Han pasado bastantes años desde que leí o escuché esta afirmación: “lo normal es que los humanos sólo ejercitamos un porcentaje muy bajo de nuestra inteligencia a lo largo de toda la vida”. No lo he olvidado porque tal cosa me pareció y me parece muy seria; quizá, no sea verdad, pero, si lo fuera, pienso que debe existir un modo por donde escapar de este maleficio.
Los test que miden el coeficiente intelectual de las personas sólo desvelan un número, su veredicto consiste en una cifra: conocerlo nos viene bien, pero nada más.
Interesa más que nada descubrir qué podemos hacer para sacar partido a toda nuestra capacidad intelectual, para exprimir a tope nuestro talento, sin que nada quede en barbecho.
Las ideas que se proponen a continuación proceden de mis estudios y lecturas, de mi experiencia profesional en el campo de la enseñanza y en la acción social. Y forman parte de mis convicciones. Son una propuesta que expongo a la reflexión de quien lea estas líneas.
El ejercicio mayor o menor de la inteligencia y el aprender más depende de uno mismo, de cada uno, y está en relación con la forma de vivir, con la dedicación a las tareas que se emprenden, con la calidad de las actividades que uno elige. Depende del aprovechamiento del tiempo y de su buen uso. El tiempo es el gran tesoro con el que contamos los humanos para desplegar lo que somos.

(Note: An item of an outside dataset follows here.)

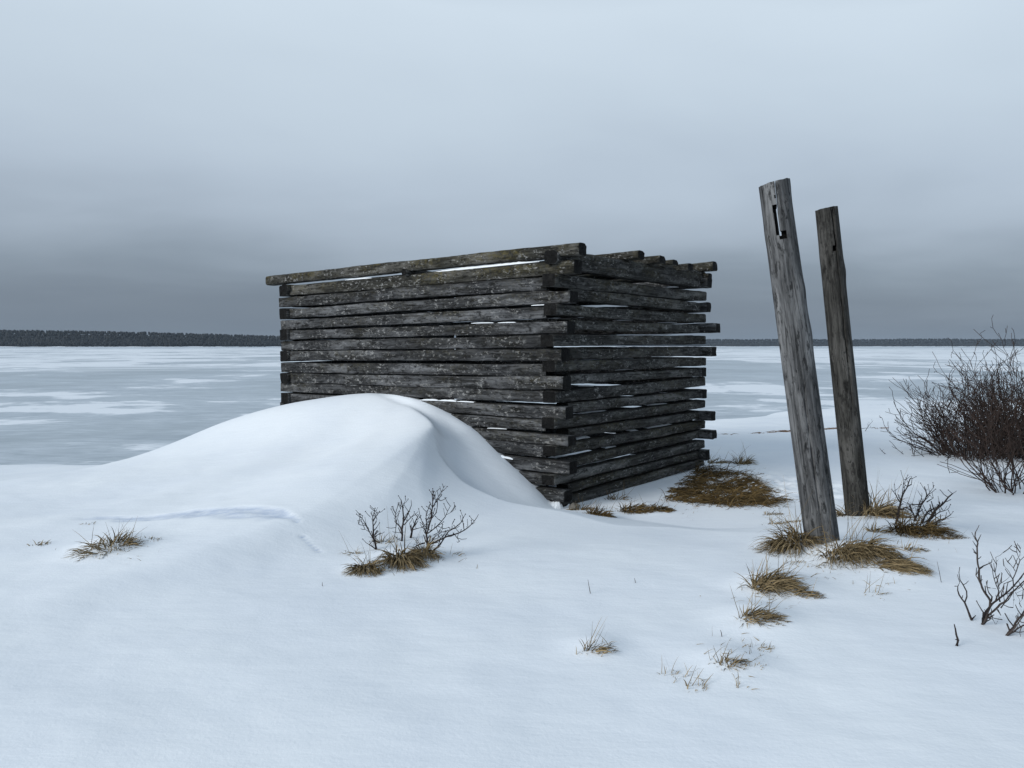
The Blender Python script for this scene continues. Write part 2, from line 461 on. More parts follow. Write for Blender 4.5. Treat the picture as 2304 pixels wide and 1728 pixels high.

El otro factor importante que permite desarrollar inteligencia es el trabajo, porque trabajar bien supone poner en ejercicio muchas de nuestras cualidades, capacidades y recursos que, si no se ejercitan – ya sea por omisión, desatención, conformismo, apatía- las cosas no salen, salen chapuzas y la inteligencia se acorta en lugar de crecer. Al trabajar bien aprendemos, nos hacemos mejores.
La pereza es el mayor enemigo del conocimiento; también lo son el desinterés, la indiferencia, la indolencia: actitudes todas ellas pasivas y muy contrarias a la naturaleza, porque el ser humano es de por sí muy activo.
La inteligencia se activa y crece con el estudio, al aprender cosas nuevas, con la atención intensa a lo que se está haciendo, al resolver asuntos difíciles, al buscar soluciones que, en principio, no estaban claras; cuando se toman decisiones, se afrontan riesgos, se emprenden proyectos nuevos. Leer, observar, jugar, hacer deporte, contemplar la naturaleza, conversar, escuchar, pensar, preguntar: verbos que significan estar activos.
Además, conviene darse cuenta y reconocer que existe otro campo de la realidad al que se accede por la fe; por la fe conocemos realidades y verdades que no podríamos conocer si Dios hubiera permanecido en silencio, lejano y ajeno a las vicisitudes de la humanidad. Creer es conocer más de lo que por naturaleza es posible.
Un consejo latino dice, carpe diem (coge el día), es decir, aprovecha el día, vive intensamente. En la misma línea, aconseja un poeta griego: “no pretendas ser inmortal, pero agota el campo de lo posible” (Píndaro de Tebas).
Lo mismo dice la canción Para despertar a una paloma morena de tres primaveras de Joan Manuel Serrat, que anima a comenzar los días con afán de conseguir nuevas metas.
“De la libertad emana un imperativo: crece, sé mejor, sé hombre, porque todavía no lo eres”[1].
Estos ejemplos nos lanzan un mensaje fantástico, son un reto a vivir de acuerdo con lo mejor que en nosotros existe: la razón, la libertad, la alegría de vivir.
No cabe duda de que cursar una carrera o un Grado superior, hacer un master, escribir un libro, una tesis, un soneto; arreglar una cisterna o una lavadora, resolver un algoritmo, aprender física cuántica amplían la inteligencia, el conocimiento y el talento. Pero también el amor, la amistad y los buenos sentimientos activan y multiplican el talento, porque no estamos divididos en partes o compartimentos: somos personas que pueden conocer más sin restricciones, si queremos, si agotamos nuestro campo lo posible.
[1] L. POLO, Quién es el hombre, p.47. Ed Rialp. ISBN-10.